• To do:
Write out the entries verbatim and leave the images out of the copy.

··· Supplied data ···

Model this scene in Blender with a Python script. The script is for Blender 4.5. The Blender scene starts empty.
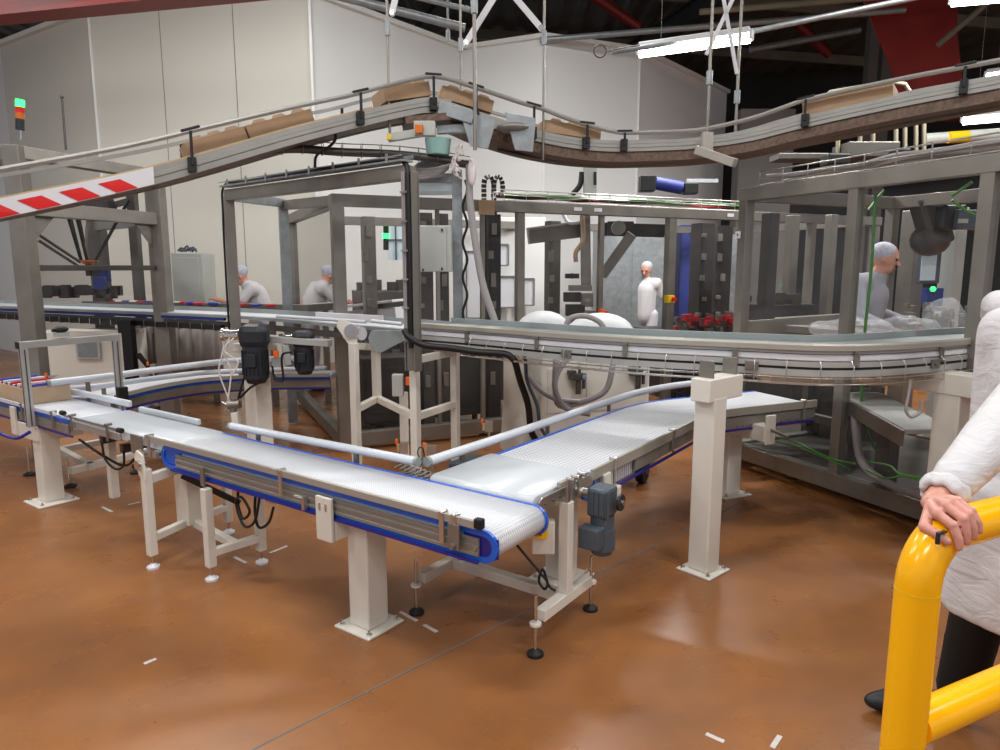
import bpy, math, random
from mathutils import Vector, Matrix
random.seed(7)
PI = math.pi
S = bpy.context.scene
COL = S.collection
# ------------------------------------------------------------------ camera geometry (image taken as 1000x750)
F = 700.0; PITCH = math.radians(8.7); CAMH = 1.62; YAW = math.radians(35.5)
c_, s_ = math.cos(PITCH), math.sin(PITCH); ca, sa = math.cos(YAW), math.sin(YAW)
def V(*a): return Vector(a if len(a) > 1 else a[0])
def ray(px, py):
    u = (px-500)/F; v = -(py-375)/F
    y = c_+v*s_; z = -s_+v*c_
    return Vector((u*ca-y*sa, u*sa+y*ca, z))
def G(px, py, z=0.0):                       # where the view through a pixel meets height z
    d = ray(px, py); t = (z-CAMH)/d.z
    return Vector((d.x*t, d.y*t, z))
def T(px, py, dist):                        # the point seen at a pixel at a given distance ahead
    d = ray(px, py); t = dist/(-d.x*sa+d.y*ca)
    return Vector((d.x*t, d.y*t, CAMH+d.z*t))
def PX(p):
    X = p.x*ca+p.y*sa; Y = -p.x*sa+p.y*ca; z = p.z-CAMH
    dz = Y*c_-z*s_; dy = Y*s_+z*c_
    return 500+F*X/dz, 375-F*dy/dz
def W(x, y, z): return Vector((x*ca-y*sa, x*sa+y*ca, z))   # right / ahead / up of the camera
def onlinepx(p, d, px):                     # distance along a floor line to reach an image column
    lo, hi = -2.0, 12.0
    f = lambda t: PX(p+d*t)[0]-px
    for _ in range(50):
        m = (lo+hi)/2
        if f(lo)*f(m) <= 0: hi = m
        else: lo = m
    return (lo+hi)/2
Z = Vector((0, 0, 1)); EX = Vector((1, 0, 0)); EY = Vector((0, 1, 0))
U = Vector((math.cos(math.radians(-30)), math.sin(math.radians(-30)), 0))
VV = Vector((math.cos(math.radians(60)), math.sin(math.radians(60)), 0))
WX = W(1, 0, 0); WY = W(0, 1, 0)
# ------------------------------------------------------------------ materials
def srgb(c):
    return tuple(((x/12.92) if x <= 0.04045 else ((x+0.055)/1.055)**2.4) for x in c)+(1,)
MATS = {}
def mat(name, col, rough=0.5, metal=0.0, var=0.0, scale=6.0, bump=0.0, emit=0.0, spec=0.5, stretch=None):
    m = bpy.data.materials.new(name); m.use_nodes = True
    nt = m.node_tree; b = nt.nodes['Principled BSDF']
    c = srgb(col)
    b.inputs['Base Color'].default_value = c
    b.inputs['Roughness'].default_value = rough; b.inputs['Metallic'].default_value = metal
    b.inputs['Specular IOR Level'].default_value = spec
    if var or bump:
        tc = nt.nodes.new('ShaderNodeTexCoord'); mp = nt.nodes.new('ShaderNodeMapping')
        nt.links.new(tc.outputs['Object'], mp.inputs['Vector'])
        if stretch: mp.inputs['Scale'].default_value = stretch
        n = nt.nodes.new('ShaderNodeTexNoise'); n.inputs['Scale'].default_value = scale; n.inputs['Detail'].default_value = 4
        nt.links.new(mp.outputs['Vector'], n.inputs['Vector'])
        if var:
            r = nt.nodes.new('ShaderNodeValToRGB')
            r.color_ramp.elements[0].position = 0.3; r.color_ramp.elements[1].position = 0.7
            r.color_ramp.elements[0].color = tuple(x*(1-var) for x in c[:3])+(1,)
            r.color_ramp.elements[1].color = tuple(min(1, x*(1+var)) for x in c[:3])+(1,)
            nt.links.new(n.outputs['Fac'], r.inputs['Fac']); nt.links.new(r.outputs['Color'], b.inputs['Base Color'])
        if bump:
            bp = nt.nodes.new('ShaderNodeBump'); bp.inputs['Strength'].default_value = bump; bp.inputs['Distance'].default_value = 0.01
            nt.links.new(n.outputs['Fac'], bp.inputs['Height']); nt.links.new(bp.outputs['Normal'], b.inputs['Normal'])
    if emit:
        b.inputs['Emission Color'].default_value = c; b.inputs['Emission Strength'].default_value = emit
    MATS[name] = m
    return m
mat('cream', (0.86, 0.84, 0.80), 0.38, 0, 0.03, 3)
mat('steel', (0.55, 0.53, 0.50), 0.42, 0.70, 0.12, 5, 0.05)
mat('steel_dark', (0.36, 0.345, 0.33), 0.45, 0.7, 0.15, 5)
mat('steel_bright', (0.78, 0.77, 0.75), 0.28, 0.9, 0.06, 8)
mat('alu', (0.60, 0.59, 0.57), 0.48, 0.6, 0.06, 6)
mat('alu_light', (0.70, 0.70, 0.69), 0.40, 0.35, 0.06, 6)
mat('galv', (0.58, 0.60, 0.61), 0.42, 0.5, 0.15, 14)
mat('chrome', (0.85, 0.85, 0.84), 0.15, 1.0)
mat('grey_rail', (0.56, 0.59, 0.59), 0.42, 0.1, 0.05, 4)
mat('beige_rail', (0.66, 0.64, 0.60), 0.42, 0.3, 0.05, 4)
mat('white_plastic', (0.84, 0.84, 0.86), 0.35, 0, 0.02, 3)
mat('guide_white', (0.80, 0.82, 0.85), 0.32)
mat('blue', (0.10, 0.36, 0.80), 0.35)
mat('blue_dark', (0.16, 0.14, 0.52), 0.4)
mat('blue_cloth', (0.12, 0.18, 0.48), 0.6, 0, 0.15)
mat('black', (0.05, 0.05, 0.055), 0.5)
mat('rubber', (0.09, 0.09, 0.095), 0.6, 0, 0.1)
mat('dark_machine', (0.20, 0.19, 0.19), 0.5, 0.2, 0.3, 6)
mat('motor', (0.30, 0.34, 0.38), 0.42, 0.1, 0.06, 12)
mat('motor_dark', (0.14, 0.155, 0.18), 0.42, 0.1, 0.06, 12)
mat('grey_box', (0.70, 0.71, 0.69), 0.5)
mat('grey_hose', (0.58, 0.56, 0.56), 0.45)
mat('green_cable', (0.24, 0.50, 0.20), 0.45)
mat('orange', (0.93, 0.40, 0.08), 0.4)
mat('red', (0.83, 0.08, 0.08), 0.4)
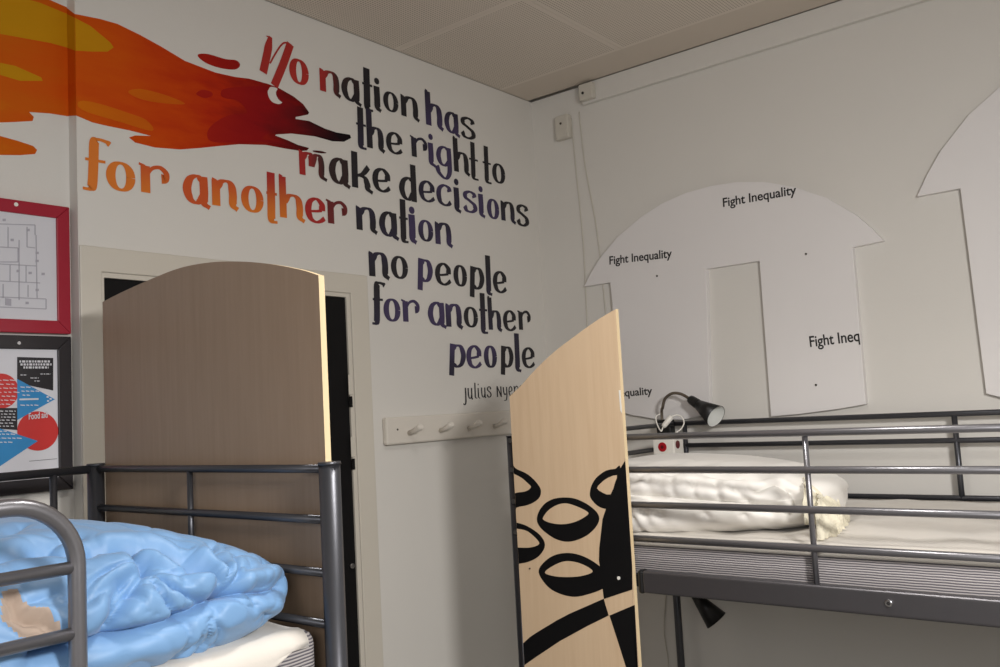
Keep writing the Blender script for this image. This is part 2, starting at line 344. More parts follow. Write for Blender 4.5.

···

• Result:
Model this scene in Blender with a Python script. The script is for Blender 4.5. The Blender scene starts empty.
import bpy, math, random
from mathutils import Vector, Matrix
random.seed(7)
PI = math.pi
S = bpy.context.scene
COL = S.collection
# ------------------------------------------------------------------ camera geometry (image taken as 1000x750)
F = 700.0; PITCH = math.radians(8.7); CAMH = 1.62; YAW = math.radians(35.5)
c_, s_ = math.cos(PITCH), math.sin(PITCH); ca, sa = math.cos(YAW), math.sin(YAW)
def V(*a): return Vector(a if len(a) > 1 else a[0])
def ray(px, py):
    u = (px-500)/F; v = -(py-375)/F
    y = c_+v*s_; z = -s_+v*c_
    return Vector((u*ca-y*sa, u*sa+y*ca, z))
def G(px, py, z=0.0):                       # where the view through a pixel meets height z
    d = ray(px, py); t = (z-CAMH)/d.z
    return Vector((d.x*t, d.y*t, z))
def T(px, py, dist):                        # the point seen at a pixel at a given distance ahead
    d = ray(px, py); t = dist/(-d.x*sa+d.y*ca)
    return Vector((d.x*t, d.y*t, CAMH+d.z*t))
def PX(p):
    X = p.x*ca+p.y*sa; Y = -p.x*sa+p.y*ca; z = p.z-CAMH
    dz = Y*c_-z*s_; dy = Y*s_+z*c_
    return 500+F*X/dz, 375-F*dy/dz
def W(x, y, z): return Vector((x*ca-y*sa, x*sa+y*ca, z))   # right / ahead / up of the camera
def onlinepx(p, d, px):                     # distance along a floor line to reach an image column
    lo, hi = -2.0, 12.0
    f = lambda t: PX(p+d*t)[0]-px
    for _ in range(50):
        m = (lo+hi)/2
        if f(lo)*f(m) <= 0: hi = m
        else: lo = m
    return (lo+hi)/2
Z = Vector((0, 0, 1)); EX = Vector((1, 0, 0)); EY = Vector((0, 1, 0))
U = Vector((math.cos(math.radians(-30)), math.sin(math.radians(-30)), 0))
VV = Vector((math.cos(math.radians(60)), math.sin(math.radians(60)), 0))
WX = W(1, 0, 0); WY = W(0, 1, 0)
# ------------------------------------------------------------------ materials
def srgb(c):
    return tuple(((x/12.92) if x <= 0.04045 else ((x+0.055)/1.055)**2.4) for x in c)+(1,)
MATS = {}
def mat(name, col, rough=0.5, metal=0.0, var=0.0, scale=6.0, bump=0.0, emit=0.0, spec=0.5, stretch=None):
    m = bpy.data.materials.new(name); m.use_nodes = True
    nt = m.node_tree; b = nt.nodes['Principled BSDF']
    c = srgb(col)
    b.inputs['Base Color'].default_value = c
    b.inputs['Roughness'].default_value = rough; b.inputs['Metallic'].default_value = metal
    b.inputs['Specular IOR Level'].default_value = spec
    if var or bump:
        tc = nt.nodes.new('ShaderNodeTexCoord'); mp = nt.nodes.new('ShaderNodeMapping')
        nt.links.new(tc.outputs['Object'], mp.inputs['Vector'])
        if stretch: mp.inputs['Scale'].default_value = stretch
        n = nt.nodes.new('ShaderNodeTexNoise'); n.inputs['Scale'].default_value = scale; n.inputs['Detail'].default_value = 4
        nt.links.new(mp.outputs['Vector'], n.inputs['Vector'])
        if var:
            r = nt.nodes.new('ShaderNodeValToRGB')
            r.color_ramp.elements[0].position = 0.3; r.color_ramp.elements[1].position = 0.7
            r.color_ramp.elements[0].color = tuple(x*(1-var) for x in c[:3])+(1,)
            r.color_ramp.elements[1].color = tuple(min(1, x*(1+var)) for x in c[:3])+(1,)
            nt.links.new(n.outputs['Fac'], r.inputs['Fac']); nt.links.new(r.outputs['Color'], b.inputs['Base Color'])
        if bump:
            bp = nt.nodes.new('ShaderNodeBump'); bp.inputs['Strength'].default_value = bump; bp.inputs['Distance'].default_value = 0.01
            nt.links.new(n.outputs['Fac'], bp.inputs['Height']); nt.links.new(bp.outputs['Normal'], b.inputs['Normal'])
    if emit:
        b.inputs['Emission Color'].default_value = c; b.inputs['Emission Strength'].default_value = emit
    MATS[name] = m
    return m
mat('cream', (0.86, 0.84, 0.80), 0.38, 0, 0.03, 3)
mat('steel', (0.55, 0.53, 0.50), 0.42, 0.70, 0.12, 5, 0.05)
mat('steel_dark', (0.36, 0.345, 0.33), 0.45, 0.7, 0.15, 5)
mat('steel_bright', (0.78, 0.77, 0.75), 0.28, 0.9, 0.06, 8)
mat('alu', (0.60, 0.59, 0.57), 0.48, 0.6, 0.06, 6)
mat('alu_light', (0.70, 0.70, 0.69), 0.40, 0.35, 0.06, 6)
mat('galv', (0.58, 0.60, 0.61), 0.42, 0.5, 0.15, 14)
mat('chrome', (0.85, 0.85, 0.84), 0.15, 1.0)
mat('grey_rail', (0.56, 0.59, 0.59), 0.42, 0.1, 0.05, 4)
mat('beige_rail', (0.66, 0.64, 0.60), 0.42, 0.3, 0.05, 4)
mat('white_plastic', (0.84, 0.84, 0.86), 0.35, 0, 0.02, 3)
mat('guide_white', (0.80, 0.82, 0.85), 0.32)
mat('blue', (0.10, 0.36, 0.80), 0.35)
mat('blue_dark', (0.16, 0.14, 0.52), 0.4)
mat('blue_cloth', (0.12, 0.18, 0.48), 0.6, 0, 0.15)
mat('black', (0.05, 0.05, 0.055), 0.5)
mat('rubber', (0.09, 0.09, 0.095), 0.6, 0, 0.1)
mat('dark_machine', (0.20, 0.19, 0.19), 0.5, 0.2, 0.3, 6)
mat('motor', (0.30, 0.34, 0.38), 0.42, 0.1, 0.06, 12)
mat('motor_dark', (0.14, 0.155, 0.18), 0.42, 0.1, 0.06, 12)
mat('grey_box', (0.70, 0.71, 0.69), 0.5)
mat('grey_hose', (0.58, 0.56, 0.56), 0.45)
mat('green_cable', (0.24, 0.50, 0.20), 0.45)
mat('orange', (0.93, 0.40, 0.08), 0.4)
mat('red', (0.83, 0.08, 0.08), 0.4)
Keep writing the Blender script for this image. This is part 2, starting at line 344. More parts follow. Write for Blender 4.5.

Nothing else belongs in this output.